III – Sendo, ademais, assente que a Massa Insolvente não é sujeito passivo de imposto sobre o rendimento quando deliberado o encerramento da atividade do estabelecimento, nem o Administrador de Insolvência está obrigado ao cumprimento de qualquer obrigação de natureza declarativa e fiscal que ainda possa sobrestar na esfera jurídica da sociedade insolvente, designadamente, por tal resultar de imposição legal que consta vertida no art. 65.º, n.º 3, e 82.º, n.º 2, do CIRE.

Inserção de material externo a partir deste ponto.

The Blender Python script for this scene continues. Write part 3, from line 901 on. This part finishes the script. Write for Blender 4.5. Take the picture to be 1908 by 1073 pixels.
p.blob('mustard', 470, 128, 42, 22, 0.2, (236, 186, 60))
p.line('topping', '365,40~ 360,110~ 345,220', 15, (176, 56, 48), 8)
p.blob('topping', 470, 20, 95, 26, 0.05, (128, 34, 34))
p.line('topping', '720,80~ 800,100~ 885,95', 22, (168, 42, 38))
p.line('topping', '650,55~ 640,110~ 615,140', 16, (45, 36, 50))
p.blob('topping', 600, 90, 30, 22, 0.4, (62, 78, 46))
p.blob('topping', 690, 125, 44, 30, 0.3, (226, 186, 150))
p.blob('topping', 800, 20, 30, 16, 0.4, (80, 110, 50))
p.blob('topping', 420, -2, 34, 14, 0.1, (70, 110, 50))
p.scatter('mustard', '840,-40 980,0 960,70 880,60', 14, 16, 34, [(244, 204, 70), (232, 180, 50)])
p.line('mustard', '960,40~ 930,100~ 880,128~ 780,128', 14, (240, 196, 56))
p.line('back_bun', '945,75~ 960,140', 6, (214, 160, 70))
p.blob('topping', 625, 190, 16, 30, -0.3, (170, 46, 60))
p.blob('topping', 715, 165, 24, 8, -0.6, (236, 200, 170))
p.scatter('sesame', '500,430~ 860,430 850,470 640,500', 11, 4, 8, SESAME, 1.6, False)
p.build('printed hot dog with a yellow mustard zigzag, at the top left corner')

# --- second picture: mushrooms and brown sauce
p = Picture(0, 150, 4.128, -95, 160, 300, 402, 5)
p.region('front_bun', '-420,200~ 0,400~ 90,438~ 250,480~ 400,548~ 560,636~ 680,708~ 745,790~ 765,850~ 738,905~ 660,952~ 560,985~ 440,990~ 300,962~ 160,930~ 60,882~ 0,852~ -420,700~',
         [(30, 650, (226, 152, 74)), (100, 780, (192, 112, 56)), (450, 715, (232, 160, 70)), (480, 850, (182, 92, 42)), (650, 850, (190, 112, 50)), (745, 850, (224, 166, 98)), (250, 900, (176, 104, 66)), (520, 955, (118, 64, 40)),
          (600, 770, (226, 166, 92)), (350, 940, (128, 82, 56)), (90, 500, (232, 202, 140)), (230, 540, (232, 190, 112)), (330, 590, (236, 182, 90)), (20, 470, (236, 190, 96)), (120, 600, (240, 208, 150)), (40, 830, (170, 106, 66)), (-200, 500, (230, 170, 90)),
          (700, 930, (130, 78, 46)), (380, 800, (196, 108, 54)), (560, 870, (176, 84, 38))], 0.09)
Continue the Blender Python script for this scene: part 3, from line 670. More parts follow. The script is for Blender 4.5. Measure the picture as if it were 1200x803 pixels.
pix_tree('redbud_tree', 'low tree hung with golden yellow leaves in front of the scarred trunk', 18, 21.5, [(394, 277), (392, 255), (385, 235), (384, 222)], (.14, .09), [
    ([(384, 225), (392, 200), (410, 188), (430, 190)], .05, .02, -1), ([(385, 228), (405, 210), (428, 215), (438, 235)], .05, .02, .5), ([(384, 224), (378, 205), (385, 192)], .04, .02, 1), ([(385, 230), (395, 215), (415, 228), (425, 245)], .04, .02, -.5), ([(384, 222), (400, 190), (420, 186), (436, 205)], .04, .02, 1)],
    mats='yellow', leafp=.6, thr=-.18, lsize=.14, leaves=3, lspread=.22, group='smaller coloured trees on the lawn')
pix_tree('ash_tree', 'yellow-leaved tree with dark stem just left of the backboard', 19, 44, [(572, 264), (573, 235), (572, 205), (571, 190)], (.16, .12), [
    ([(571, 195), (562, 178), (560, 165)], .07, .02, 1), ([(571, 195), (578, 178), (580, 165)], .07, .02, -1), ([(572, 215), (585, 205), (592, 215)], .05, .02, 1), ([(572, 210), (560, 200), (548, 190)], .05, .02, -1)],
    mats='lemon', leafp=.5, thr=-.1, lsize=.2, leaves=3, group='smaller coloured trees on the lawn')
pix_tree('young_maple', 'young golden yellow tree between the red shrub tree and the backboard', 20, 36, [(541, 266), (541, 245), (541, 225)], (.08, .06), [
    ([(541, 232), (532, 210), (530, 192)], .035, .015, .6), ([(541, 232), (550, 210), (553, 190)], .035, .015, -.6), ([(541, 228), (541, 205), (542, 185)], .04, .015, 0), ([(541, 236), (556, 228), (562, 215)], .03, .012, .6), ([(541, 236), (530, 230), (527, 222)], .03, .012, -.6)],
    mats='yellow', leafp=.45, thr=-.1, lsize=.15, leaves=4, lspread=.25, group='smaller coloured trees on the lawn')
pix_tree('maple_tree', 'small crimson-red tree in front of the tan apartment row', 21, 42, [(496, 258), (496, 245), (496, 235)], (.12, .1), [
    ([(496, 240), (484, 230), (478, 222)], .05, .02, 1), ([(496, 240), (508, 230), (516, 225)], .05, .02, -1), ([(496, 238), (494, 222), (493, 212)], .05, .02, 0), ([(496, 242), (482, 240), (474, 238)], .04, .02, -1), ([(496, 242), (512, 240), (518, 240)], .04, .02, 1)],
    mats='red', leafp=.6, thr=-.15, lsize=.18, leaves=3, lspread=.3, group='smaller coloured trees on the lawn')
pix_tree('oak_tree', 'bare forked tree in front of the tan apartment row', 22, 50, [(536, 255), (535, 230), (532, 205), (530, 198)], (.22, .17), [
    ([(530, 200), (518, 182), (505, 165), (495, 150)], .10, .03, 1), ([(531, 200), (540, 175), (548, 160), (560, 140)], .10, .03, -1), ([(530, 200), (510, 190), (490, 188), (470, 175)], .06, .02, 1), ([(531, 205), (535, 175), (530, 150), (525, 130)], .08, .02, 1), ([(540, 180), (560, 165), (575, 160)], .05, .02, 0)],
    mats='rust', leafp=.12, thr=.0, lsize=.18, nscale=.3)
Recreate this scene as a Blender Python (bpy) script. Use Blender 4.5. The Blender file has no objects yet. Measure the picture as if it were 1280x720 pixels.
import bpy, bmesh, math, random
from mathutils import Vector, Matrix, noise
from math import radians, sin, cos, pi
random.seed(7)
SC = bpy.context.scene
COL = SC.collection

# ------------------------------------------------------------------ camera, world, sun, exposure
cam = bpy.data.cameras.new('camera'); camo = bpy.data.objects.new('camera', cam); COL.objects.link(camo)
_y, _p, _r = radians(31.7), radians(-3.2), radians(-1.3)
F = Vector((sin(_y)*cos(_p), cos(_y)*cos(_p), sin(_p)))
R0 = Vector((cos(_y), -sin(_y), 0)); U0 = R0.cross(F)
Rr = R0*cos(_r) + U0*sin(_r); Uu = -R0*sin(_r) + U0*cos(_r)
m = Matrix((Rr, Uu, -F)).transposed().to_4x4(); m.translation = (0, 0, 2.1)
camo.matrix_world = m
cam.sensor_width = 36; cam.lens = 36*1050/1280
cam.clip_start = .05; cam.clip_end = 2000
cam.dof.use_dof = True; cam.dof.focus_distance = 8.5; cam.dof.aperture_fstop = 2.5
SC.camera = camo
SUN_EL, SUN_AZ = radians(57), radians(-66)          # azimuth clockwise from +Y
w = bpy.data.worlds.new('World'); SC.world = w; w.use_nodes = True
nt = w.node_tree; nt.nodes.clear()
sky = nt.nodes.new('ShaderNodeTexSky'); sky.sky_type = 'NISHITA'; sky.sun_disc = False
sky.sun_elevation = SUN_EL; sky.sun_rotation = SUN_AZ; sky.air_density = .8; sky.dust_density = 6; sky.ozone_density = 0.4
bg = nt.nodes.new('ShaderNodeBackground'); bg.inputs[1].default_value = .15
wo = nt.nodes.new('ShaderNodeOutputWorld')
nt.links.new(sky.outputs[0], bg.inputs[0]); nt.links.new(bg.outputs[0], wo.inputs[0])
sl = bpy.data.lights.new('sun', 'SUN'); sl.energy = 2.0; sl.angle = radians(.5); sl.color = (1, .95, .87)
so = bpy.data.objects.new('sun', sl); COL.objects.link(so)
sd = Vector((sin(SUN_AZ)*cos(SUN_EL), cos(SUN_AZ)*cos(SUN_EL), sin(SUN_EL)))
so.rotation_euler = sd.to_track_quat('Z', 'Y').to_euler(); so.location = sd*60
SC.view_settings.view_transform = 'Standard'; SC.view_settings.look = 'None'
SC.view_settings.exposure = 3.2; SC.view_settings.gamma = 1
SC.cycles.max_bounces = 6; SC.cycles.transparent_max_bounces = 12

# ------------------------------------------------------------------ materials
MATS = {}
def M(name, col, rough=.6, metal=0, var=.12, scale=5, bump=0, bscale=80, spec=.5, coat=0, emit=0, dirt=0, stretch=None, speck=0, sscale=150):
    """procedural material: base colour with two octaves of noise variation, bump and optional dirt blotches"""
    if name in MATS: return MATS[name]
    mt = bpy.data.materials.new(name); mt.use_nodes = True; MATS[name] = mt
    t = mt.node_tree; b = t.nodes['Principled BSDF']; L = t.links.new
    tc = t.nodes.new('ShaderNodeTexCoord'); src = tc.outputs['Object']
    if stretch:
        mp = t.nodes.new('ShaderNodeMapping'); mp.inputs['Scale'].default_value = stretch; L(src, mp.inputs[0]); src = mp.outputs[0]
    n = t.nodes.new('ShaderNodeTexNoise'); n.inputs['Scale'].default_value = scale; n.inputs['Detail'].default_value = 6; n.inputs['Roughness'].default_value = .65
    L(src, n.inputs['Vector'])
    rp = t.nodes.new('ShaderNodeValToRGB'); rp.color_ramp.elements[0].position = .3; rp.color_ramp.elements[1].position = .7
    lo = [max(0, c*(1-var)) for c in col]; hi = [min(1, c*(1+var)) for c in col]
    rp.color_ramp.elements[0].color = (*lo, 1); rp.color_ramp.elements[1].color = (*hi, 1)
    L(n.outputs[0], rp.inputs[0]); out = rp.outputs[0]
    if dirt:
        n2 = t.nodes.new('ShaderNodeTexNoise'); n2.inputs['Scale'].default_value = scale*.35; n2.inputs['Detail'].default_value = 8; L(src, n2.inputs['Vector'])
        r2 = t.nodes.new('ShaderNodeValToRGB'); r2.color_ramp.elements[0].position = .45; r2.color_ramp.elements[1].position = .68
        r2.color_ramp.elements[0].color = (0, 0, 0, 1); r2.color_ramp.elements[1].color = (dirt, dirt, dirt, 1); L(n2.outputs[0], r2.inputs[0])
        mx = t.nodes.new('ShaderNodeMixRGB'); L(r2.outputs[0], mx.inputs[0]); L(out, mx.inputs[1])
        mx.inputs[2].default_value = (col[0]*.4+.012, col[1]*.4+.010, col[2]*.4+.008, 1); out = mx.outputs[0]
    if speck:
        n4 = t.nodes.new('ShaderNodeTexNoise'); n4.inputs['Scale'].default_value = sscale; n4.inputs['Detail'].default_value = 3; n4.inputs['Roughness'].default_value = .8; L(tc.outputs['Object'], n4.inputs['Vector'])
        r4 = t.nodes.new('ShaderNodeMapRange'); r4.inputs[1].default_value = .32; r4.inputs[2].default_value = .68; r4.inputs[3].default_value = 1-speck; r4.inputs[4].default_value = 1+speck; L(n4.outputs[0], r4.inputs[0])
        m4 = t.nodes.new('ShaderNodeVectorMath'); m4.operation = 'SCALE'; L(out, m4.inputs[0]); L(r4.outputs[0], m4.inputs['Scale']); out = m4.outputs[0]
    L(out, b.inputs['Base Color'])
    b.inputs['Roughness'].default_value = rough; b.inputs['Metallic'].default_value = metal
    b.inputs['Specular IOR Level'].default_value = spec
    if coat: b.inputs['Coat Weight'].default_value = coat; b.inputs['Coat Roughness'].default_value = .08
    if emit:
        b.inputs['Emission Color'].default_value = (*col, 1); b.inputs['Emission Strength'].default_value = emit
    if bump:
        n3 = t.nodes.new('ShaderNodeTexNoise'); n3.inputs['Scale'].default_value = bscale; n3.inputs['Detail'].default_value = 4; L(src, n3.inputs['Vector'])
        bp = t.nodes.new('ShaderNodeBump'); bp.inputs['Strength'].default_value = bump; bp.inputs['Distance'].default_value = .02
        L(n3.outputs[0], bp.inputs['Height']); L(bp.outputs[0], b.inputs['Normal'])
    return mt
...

IV – No caso dos presentes autos, sempre ficou demonstrado, provado e comprovado que foi deliberado pelos credores, em sede de assembleia de credores de 07.09.2010, o encerramento da atividade do estabelecimento da insolvente (art. 156.º, n.º 2, do CIRE) e, doutra parte, ficou deliberado, ainda, a liquidação do património da empresa insolvente para posterior distribuição do produto pelos seus credores.
V – Não tendo a Recorrente exercido qualquer atividade susceptível de imputação de imposto, nem a Autoridade Tributária, talqualmente lhe impõe o ónus da prova, ter provado e comprovado que a mesma exerceu atividade susceptível de ser tributada e geradora de lucro tributável, venha lançar um anátema, por via das liquidações oficiosas e, com isso, tentar obter o pagamento de um imposto que bem sabe não ser devido.
VI - Na esteira daquilo que é o princípio da incidência do imposto sobre o rendimento, que se encontra vertido no art. 1.º, do CIRC, tal aponta no sentido de que este tributo incide sobre os rendimentos (lucro) que foram obtidos pelo sujeito passivo, referente a um período de tributação delimitado no tempo, ou seja,
VII – Para que exista lucro sujeito a tributação, tem de existir uma atividade económica que esteja a ser exercida com regularidade pelo sujeito passivo, cabendo, dessarte, à AT, por um lado, a prova da sujeição da entidade ao cumprimento das obrigações declarativas e fiscais e, doutro passo ainda, a existência/verificação dos pressupostos de que depende a liquidação do imposto.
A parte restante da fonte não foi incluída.